Ci sono molti dettagli tecnici che vanno n alla base dell’elaborazione dei dati da cui vengono prodotte le immagini e che attengono ai tre passaggi fondamentali in cui è suddiviso il lavoro della collaborazione EHT. Il primo passo riguarda la correlazione dei dati: i segnali captati dalle diverse antenne vengono digitalizzati e vengono inviati in due centri di correlazione, uno in Europa, presso il Max Planck Institute for Radio Astronomy di Bonn, e l’altro presso il Massachusetts Institute of Technology, dove due supercomputer combinano i dati. Ammontando a diversi petabyte, il volume totale dei dati acquisiti in ogni campagna osservativa viene registrato su diverse tonnellate di dischi rigidi. Una volta conclusa la correlazione, si passa alla calibrazione, di cui si occupa un gruppo di lavoro composto da scienziati sparsi in tutto il mondo, allo scopo di misurare, dopo averli ripuliti dagli effetti strumentali e atmosferici, i segnali astronomici presenti nei dati. Per garantire la coerenza e l’affidabilità di questo lavoro, soggetto alle scelte personali effettuate dagli scienziati, sono state adottate diverse strategie che prevedono sia la suddivisione del lavoro in squadre diverse che l’adozione di algoritmi differenti. L’ultimo passo è infine quello dedicato all’imaging, che consente la ricostruzione dell’immagine astronomica della sorgente attraverso l’utilizzo di software diversi. Anche in questo caso, al fine di evitare pregiudizi personali, il lavoro viene svolto da gruppi indipendenti. Questo processo ha richiesto cinque anni per l’elaborazione dell’immagine SgrA*, tre anni in più rispetto al tempo occorso per M87: questo è dovuto all’estrema variabilità del buco nero nel cuore della Via Lattea, un aspetto che complica molto l’analisi dei dati.

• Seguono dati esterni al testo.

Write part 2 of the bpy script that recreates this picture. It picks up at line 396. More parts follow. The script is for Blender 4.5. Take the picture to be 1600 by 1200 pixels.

Quali saranno i prossimi obiettivi della collaborazione EHT?
I prossimi obiettivi della collaborazione EHT prevedono l’inclusione di un maggiore numero di telescopi per migliorare la qualità dell’immagine. Avere più osservatori, distribuiti in maniera uniforme in diverse parti del globo, ci consentirà infatti di osservare ancora più dettagli e strutture fini delle sorgenti. Questo non perché aumenterà la risoluzione delle immagini, vincolata alle dimensioni del diametro terrestre, ma perché una campionatura superiore permetterà di ricostruire foto con una fedeltà più alta. Stiamo quindi già lavorando a una nuova rete di telescopi di prossima generazione, che includerà molti altri siti sia nelle Americhe e in Europa, che in Africa, dove al momento non sono presenti radiotelescopi della rete di EHT. Ci stiamo inoltre concentrando su osservazioni in frequenze più alte, le quali permettono di raggiungere risoluzioni angolari migliori, anche usando gli stessi telescopi. In questo caso il vincolo invalicabile è però rappresentato dalla nostra atmosfera, che diventa un fattore ancora più limitante e variabile all’aumentare delle frequenze captate. Per tale ragione, la prossima frontiera della collaborazione EHT diventerà lo spazio, dove, oltre a risolvere il problema della distorsione atmosferica dei segnali, non avremmo ostacoli legati alla visibilità della sorgente, dovuti all’esposizione dei vari radiotelescopi terrestri, che hanno attualmente una finestra osservativa utile di solo qualche ora per notte a causa della rotazione del pianeta. Campagne osservative condotte tramite osservatori spaziali ci consentirebbero perciò di creare dei veri e propri filmati del plasma orbitante intorno a SgrA* e M87 e di catturare immagini di altri buchi neri al centro di altre galassie.